Extension cables for RTD temperature sensors — including Pt100 assemblies — are available in various configurations and insulation types. Most follow the IEC 60751 colour coding standard for RTD wiring. The most common cable features three cores of stranded, silver-plated copper, interwoven and protected with a braid screen and durable outer sheath.

Depending on your installation and temperature range, different RTD cable types are available:

• PVC insulated RTD cable – Up to 105°C. Basic construction with tinned copper screen; cost-effective and flexible.
• PFA insulated cable – Up to 260°C continuous (300°C short term). Features nickel-plated copper braid for increased durability and chemical resistance.
• Fibreglass insulated RTD cable – Rated to 480°C. Includes stainless steel overbraid; ideal for high-temperature and harsh industrial environments.

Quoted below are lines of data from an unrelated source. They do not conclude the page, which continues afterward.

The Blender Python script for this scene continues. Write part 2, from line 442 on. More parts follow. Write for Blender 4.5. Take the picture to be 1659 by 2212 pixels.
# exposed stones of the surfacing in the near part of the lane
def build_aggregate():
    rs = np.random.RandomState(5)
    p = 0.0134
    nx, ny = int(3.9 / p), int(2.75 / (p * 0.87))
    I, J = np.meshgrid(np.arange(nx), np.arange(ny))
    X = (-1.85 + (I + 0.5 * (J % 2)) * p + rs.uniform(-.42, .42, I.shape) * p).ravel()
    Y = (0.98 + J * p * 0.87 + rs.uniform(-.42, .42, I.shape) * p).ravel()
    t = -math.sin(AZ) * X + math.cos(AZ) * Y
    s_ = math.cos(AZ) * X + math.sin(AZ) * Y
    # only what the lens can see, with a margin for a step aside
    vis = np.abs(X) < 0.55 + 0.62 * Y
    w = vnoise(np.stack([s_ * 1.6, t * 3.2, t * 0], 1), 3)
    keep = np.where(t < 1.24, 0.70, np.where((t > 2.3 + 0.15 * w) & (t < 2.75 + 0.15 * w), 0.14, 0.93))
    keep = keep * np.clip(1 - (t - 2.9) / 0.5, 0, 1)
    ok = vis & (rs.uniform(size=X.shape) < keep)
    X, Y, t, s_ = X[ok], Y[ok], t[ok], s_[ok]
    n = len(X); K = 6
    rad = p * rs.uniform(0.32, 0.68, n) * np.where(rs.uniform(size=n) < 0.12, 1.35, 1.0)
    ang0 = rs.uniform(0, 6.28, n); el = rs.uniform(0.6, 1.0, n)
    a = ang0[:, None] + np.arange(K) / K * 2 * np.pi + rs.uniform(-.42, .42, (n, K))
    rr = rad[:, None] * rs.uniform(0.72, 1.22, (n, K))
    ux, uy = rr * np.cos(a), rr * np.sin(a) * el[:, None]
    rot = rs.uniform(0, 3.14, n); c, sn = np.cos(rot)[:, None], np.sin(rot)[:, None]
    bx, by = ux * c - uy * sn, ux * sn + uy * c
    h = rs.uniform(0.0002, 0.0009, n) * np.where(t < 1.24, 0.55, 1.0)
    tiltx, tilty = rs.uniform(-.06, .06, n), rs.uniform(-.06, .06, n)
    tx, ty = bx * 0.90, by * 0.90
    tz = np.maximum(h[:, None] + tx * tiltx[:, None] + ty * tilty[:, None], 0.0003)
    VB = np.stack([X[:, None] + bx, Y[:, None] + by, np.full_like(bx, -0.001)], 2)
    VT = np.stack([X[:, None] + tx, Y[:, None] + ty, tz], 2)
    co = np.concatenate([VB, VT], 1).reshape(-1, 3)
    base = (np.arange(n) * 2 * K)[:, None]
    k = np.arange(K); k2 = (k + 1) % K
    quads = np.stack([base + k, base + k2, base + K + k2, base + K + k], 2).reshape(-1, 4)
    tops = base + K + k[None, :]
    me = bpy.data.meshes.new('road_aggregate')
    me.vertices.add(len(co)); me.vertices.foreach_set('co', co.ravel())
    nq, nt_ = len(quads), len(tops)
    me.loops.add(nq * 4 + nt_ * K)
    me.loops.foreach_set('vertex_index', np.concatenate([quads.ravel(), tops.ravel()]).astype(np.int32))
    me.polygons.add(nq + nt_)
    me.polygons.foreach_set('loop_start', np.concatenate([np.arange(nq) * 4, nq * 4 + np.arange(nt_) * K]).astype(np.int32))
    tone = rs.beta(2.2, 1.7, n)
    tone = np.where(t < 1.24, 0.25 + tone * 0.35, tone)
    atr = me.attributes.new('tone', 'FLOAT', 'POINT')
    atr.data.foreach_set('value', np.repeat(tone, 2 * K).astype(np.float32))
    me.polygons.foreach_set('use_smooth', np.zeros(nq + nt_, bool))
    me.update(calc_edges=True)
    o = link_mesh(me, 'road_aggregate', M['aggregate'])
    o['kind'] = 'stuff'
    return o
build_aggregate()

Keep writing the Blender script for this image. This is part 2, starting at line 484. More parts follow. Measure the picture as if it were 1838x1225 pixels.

Cable configurations include single-core, two-core, three-core (standard for Pt100), four-core, and six-core assemblies — enabling flexible options for both single and duplex RTD installations.

Although RTD sensors are less sensitive to extension cable characteristics than thermocouples, careful cable selection is still important. The main goal is to transmit low-level resistance signals with minimal interference or signal loss. Electrical noise, contactor switching, and thermoelectric effects can all impact accuracy if inappropriate materials or poor-quality terminations are used.

It's also important to avoid mismatched conductor materials at junctions, especially where potentiometric (voltage-based) measurements are involved, as this can introduce small but significant measurement errors.

As with thermocouple systems, RTD probes should be terminated using high-integrity industrial connectors designed for low-resistance, stable signal transmission. These are often the same connectors used in thermocouple installations and should be chosen based on environment, temperature, and sealing requirements.